Of man the maker of signs and marks we do not have such early knowledge. Perhaps his initial designs were of an all too ephemeral nature like body markings or outlines made with a stick in the soil or sand. All we have been made aware of is the great blossoming of cave art some 35,000 years BC, which is where the art books start their accounts with pictures of Lascaux murals or engravings on antlers. However, a thrilling discovery was made only months ago which set the clock back yet again. Pliny said famously that ‘out of Africa comes always something new’, but in my lucky lifetime it has rather been something of great and ever greater age.

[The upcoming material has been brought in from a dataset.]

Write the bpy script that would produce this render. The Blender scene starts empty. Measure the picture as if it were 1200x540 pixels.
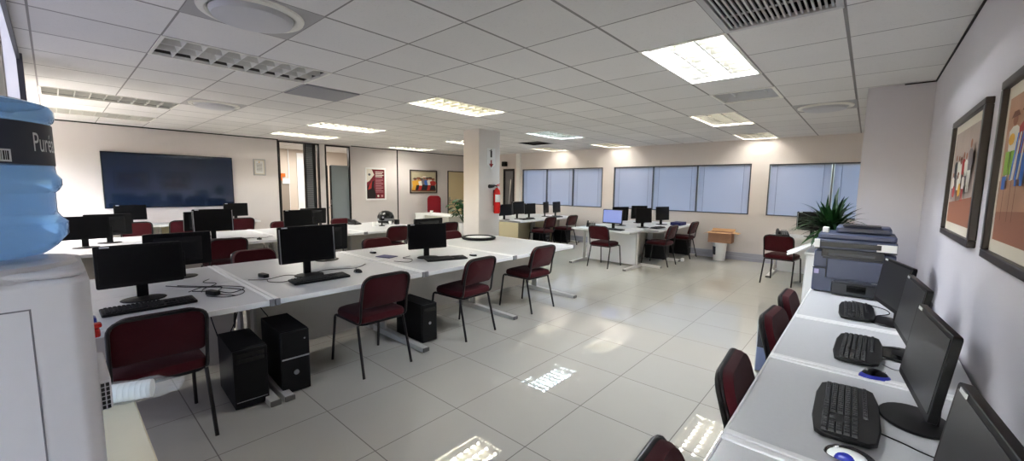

The new finds at the Blombos cave site near the cape in South Africa are an example, the most important of them being the picture I have transcribed here. Its original is a piece of ochre less than a handspan wide on which is delicately engraved, with a tool on a prepared surface of the soft stone, a complex network of diagrammatic marks. The artefact can be securely dated to a period around seventy seven thousand years ago, emerging from a culture that had already been shown to produce, many generations before, the first known jewellery, in the form of necklaces of pierced shells. This unique engraving effectively doubles the history of man made drawing.

The more I looked at photographs of the object the more I was intrigued and, taking advantage of quiet days at the Institute for Advanced Study in Princeton, I made the transcription above, reliving in a series of tiny dots the marks that this ancestor had made. Such a slow procedure of copying allowed me to relish each line and to explore the coherent web they made, which gradually lost all scale as I worked. Once well into the task I could have been inhabiting a linear maze of epic proportions, walking its paths and speculating on its intersections and their significance.

Copying can be a form of meditation and here I found myself pondering the (finally unknowable) meaning of what I was transcribing while continuing to relish its force as an abstraction, an infinitely distant prefigurement of Jackson Pollock’s Blue Poles. It seemed, as I meandered through it, to contain all the calligraphic potential of letter forms, ornamental devices, map making, the lattices derived from nature, computational schema, mnemonic systems, engineering structures, musical notation; all in fact that human beings have needed to record or conceptualise, from ‘X marks the spot’ to the explorations in quantum electrodynamics of Feynman diagrams. Art history is fond of attribution and I have à la Berenson confidently ascribed this elusively purposive drawing to an ur-artist called Og of whose work I shall always remain an awestruck and devoted fan.